No sé ahora, pero hace algunos años todos éramos catalogados usando parámetros dicotómicos que inevitablemente tenían mucho de maniqueísmo, porque la educación desde la niñez incide mucho en eso: niño bueno o niño malo. Después, todos hemos sido altos o bajos y en función de ello (al menos en mi época) se bromeaba con lo del pelargón. De gordos y flacos ya he hablado otras veces. Se podía ser también listo o torpe, simpático o antipático y era importante igualmente saber si nos las veíamos con ricos o con pobres, nuestros padres nos preguntaban a menudo sobre ello. La pubertad, aquella pubertad tan lejana, trajo a nuestro catálogo nuevas categorías clasificatorias, donde comenzaba a adquirir protagonismo una incipiente estética con solo dos conceptos: guapas y feas. Pero sobre todo, en esta etapa de la vida, en este orden establecido sin mayor complicación de matices, donde todo parecía ser blanco o negro se planteaba con toda su crudeza una elección que nos marcaría para la adultez, o al menos eso pensábamos, pues una vez que se difuminaran por una natural pérdida de valor todas aquellas dicotomías, seguiríamos siendo para los restos de ciencias o de letras, uniéndose esta categoría a los siguientes estigmas de los mayores: de izquierdas o de derechas, casados y solteros…
Así fueron las cosas durante mucho tiempo, con el mundo dividido casi al cincuenta por ciento de esta forma bipolar (o tal vez las cosas siempre fueran mucho más complejas, pero era cómodo adoptar una óptica simple para no complicarse la existencia). Pero la tecnología comenzó su devastador dominio del universo productivo truncando el equilibrio anterior y se produjo un fenómeno parecido al que acaece en el mundo de la moda femenina, donde las feas lo tienen claro. Los profesionales que hacen prosperar la economía, y por ende la marcha del mundo, son invariablemente ingenieros, econonomistas, físicos, técnicos en lo que sea e informáticos y además no importa que tengan faltas de ortografía. Fue el comienzo de la relegación de las Humanidades a un plano cuasi-marginal donde ser de letras dejó de estar bien visto. Saber quien fue Homero o en qué consiste el barroco no hace avanzar especialmente la economía mundial. Y también a otros niveles se resquebrajó la óptica dualista que citaba al principio para convertirse en una unilateralidad excluyente: a toda costa hay que ser rico y guapo, no importa a cuántos pobres y feos dejemos en el camino, donde también van quedando los de letras. Es la senda espinosa en la que el humanismo, la cultura y el saber son absolutamente intranscendentes para las cuentas de resultados de las empresas, razón por la cual se han reducido drásticamente (hasta en un 61%) las carreras humanísticas en la universidad española ante la convergencia con los planes continentales.

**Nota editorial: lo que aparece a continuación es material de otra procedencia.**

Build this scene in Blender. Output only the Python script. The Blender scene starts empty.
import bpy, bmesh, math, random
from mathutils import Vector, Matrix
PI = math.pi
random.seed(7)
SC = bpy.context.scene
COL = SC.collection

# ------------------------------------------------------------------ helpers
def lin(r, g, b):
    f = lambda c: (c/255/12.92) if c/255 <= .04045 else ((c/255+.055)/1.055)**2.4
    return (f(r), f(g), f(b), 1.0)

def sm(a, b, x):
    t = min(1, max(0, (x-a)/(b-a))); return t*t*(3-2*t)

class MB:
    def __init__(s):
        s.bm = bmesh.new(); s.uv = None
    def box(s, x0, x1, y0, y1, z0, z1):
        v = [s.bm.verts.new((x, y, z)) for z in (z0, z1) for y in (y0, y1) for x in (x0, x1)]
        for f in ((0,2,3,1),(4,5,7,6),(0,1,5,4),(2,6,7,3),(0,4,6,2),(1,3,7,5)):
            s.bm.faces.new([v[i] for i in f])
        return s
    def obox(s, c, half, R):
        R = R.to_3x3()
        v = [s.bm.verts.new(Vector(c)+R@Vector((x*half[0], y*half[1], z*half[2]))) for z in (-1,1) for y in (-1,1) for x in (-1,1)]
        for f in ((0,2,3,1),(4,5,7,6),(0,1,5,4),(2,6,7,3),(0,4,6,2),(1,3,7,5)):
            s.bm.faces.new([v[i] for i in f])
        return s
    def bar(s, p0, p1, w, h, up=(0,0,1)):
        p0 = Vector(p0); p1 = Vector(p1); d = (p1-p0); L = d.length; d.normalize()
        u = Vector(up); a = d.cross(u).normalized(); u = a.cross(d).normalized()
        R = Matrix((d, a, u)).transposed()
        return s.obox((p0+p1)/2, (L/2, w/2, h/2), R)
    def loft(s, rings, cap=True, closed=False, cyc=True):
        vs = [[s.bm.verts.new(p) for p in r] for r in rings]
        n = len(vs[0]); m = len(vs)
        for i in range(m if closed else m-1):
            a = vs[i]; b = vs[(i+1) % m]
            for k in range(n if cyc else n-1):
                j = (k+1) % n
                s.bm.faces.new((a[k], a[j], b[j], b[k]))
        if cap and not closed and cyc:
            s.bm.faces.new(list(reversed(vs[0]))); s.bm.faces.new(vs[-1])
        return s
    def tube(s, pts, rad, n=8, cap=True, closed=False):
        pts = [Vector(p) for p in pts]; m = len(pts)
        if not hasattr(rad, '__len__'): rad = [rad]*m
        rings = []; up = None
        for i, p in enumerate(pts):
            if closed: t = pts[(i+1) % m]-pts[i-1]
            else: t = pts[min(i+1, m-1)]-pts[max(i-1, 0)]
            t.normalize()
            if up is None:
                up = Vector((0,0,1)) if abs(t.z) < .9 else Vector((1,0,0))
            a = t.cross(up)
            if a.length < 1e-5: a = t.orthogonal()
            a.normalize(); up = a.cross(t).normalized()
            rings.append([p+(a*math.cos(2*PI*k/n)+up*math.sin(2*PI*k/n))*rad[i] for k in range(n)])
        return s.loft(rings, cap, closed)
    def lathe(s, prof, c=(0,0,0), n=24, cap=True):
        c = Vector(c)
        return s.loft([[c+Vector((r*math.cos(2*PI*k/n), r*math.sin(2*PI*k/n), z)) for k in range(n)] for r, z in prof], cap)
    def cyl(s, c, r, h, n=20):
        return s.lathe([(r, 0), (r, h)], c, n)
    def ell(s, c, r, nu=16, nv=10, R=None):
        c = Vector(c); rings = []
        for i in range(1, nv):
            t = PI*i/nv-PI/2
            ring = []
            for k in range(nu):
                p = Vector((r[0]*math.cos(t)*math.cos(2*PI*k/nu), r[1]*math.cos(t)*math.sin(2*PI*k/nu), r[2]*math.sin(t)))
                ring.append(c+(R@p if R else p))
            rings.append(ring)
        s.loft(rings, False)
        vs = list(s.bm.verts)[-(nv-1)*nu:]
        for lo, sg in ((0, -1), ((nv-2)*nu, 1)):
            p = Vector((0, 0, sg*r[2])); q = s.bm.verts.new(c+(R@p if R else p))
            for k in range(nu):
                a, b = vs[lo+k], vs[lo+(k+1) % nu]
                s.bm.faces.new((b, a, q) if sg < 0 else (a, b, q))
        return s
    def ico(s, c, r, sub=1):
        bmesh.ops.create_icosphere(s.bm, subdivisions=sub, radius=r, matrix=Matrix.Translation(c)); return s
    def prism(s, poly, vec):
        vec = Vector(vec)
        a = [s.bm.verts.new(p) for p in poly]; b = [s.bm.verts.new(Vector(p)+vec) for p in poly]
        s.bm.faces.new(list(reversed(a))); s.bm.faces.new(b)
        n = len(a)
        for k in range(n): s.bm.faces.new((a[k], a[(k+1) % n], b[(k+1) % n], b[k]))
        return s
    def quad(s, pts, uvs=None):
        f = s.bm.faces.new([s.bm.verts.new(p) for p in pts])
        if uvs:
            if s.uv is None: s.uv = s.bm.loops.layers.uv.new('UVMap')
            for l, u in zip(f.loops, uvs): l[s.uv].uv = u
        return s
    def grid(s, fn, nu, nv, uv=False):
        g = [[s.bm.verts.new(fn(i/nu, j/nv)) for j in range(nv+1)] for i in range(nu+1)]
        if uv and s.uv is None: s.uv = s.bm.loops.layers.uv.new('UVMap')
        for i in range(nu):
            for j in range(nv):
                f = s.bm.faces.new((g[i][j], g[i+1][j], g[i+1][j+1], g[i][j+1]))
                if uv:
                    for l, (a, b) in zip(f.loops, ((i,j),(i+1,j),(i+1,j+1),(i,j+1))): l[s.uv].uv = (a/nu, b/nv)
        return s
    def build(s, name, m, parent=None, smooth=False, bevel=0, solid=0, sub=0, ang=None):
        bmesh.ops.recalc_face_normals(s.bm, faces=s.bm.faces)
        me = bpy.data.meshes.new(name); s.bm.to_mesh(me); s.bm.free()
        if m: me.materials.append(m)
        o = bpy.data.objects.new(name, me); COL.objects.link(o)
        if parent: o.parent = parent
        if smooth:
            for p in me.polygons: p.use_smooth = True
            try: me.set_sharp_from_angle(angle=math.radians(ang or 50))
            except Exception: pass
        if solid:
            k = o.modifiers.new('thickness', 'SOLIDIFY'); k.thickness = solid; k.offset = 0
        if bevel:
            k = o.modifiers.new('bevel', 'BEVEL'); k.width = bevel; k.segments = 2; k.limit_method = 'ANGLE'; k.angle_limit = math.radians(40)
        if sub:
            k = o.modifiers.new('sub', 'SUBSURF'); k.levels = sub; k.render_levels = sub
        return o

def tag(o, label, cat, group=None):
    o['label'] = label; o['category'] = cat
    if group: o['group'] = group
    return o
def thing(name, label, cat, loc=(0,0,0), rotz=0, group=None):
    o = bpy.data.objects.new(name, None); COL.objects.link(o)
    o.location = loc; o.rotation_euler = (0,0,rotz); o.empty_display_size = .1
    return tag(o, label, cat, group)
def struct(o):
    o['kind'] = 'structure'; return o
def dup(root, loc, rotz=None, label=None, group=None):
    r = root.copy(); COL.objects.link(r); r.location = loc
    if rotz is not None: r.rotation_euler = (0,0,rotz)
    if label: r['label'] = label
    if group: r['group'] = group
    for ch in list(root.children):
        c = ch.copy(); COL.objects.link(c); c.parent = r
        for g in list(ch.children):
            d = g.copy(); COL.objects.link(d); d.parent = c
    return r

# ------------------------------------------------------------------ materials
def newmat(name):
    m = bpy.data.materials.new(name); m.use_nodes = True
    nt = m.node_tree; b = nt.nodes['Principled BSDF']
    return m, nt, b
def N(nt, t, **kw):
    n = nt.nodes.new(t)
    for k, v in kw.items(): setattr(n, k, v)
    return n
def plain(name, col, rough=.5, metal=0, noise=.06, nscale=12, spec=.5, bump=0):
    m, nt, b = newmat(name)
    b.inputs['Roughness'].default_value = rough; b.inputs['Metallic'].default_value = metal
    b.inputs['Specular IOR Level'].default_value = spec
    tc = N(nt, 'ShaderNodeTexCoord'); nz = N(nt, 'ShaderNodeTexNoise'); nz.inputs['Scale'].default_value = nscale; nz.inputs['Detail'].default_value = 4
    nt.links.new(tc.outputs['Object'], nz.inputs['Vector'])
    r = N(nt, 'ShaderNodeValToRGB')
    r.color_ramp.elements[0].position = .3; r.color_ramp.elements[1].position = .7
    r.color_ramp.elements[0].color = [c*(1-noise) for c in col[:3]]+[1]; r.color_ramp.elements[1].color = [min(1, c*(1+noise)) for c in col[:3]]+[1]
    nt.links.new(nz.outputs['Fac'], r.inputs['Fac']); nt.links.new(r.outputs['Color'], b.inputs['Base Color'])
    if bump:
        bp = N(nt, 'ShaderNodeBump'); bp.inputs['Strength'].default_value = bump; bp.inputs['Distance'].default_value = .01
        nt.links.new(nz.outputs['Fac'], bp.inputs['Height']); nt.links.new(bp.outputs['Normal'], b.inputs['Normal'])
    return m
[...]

Craso error, al parecer imparable, el de prescindir de conocimientos eternos de los que se extraen los fines de la vida, las bases de la crítica, los gérmenes de la creación y el pensamiento humanos. Como decía el profesor Fernando Savater, (llamado con razón azote de estúpidos) en su obra “el valor de educar”, no todo van a ser conocimientos instrumentales a corto plazo. Debe haber algo más. No se puede perder jamás la concepción humanista, que incluso debería estar en todas las materias, incluidas las de ciencias. Qué bonito sería que todos, guapos y feos, ricos y pobres, listos y torpes supieran mirar un cuadro o escribir un poema.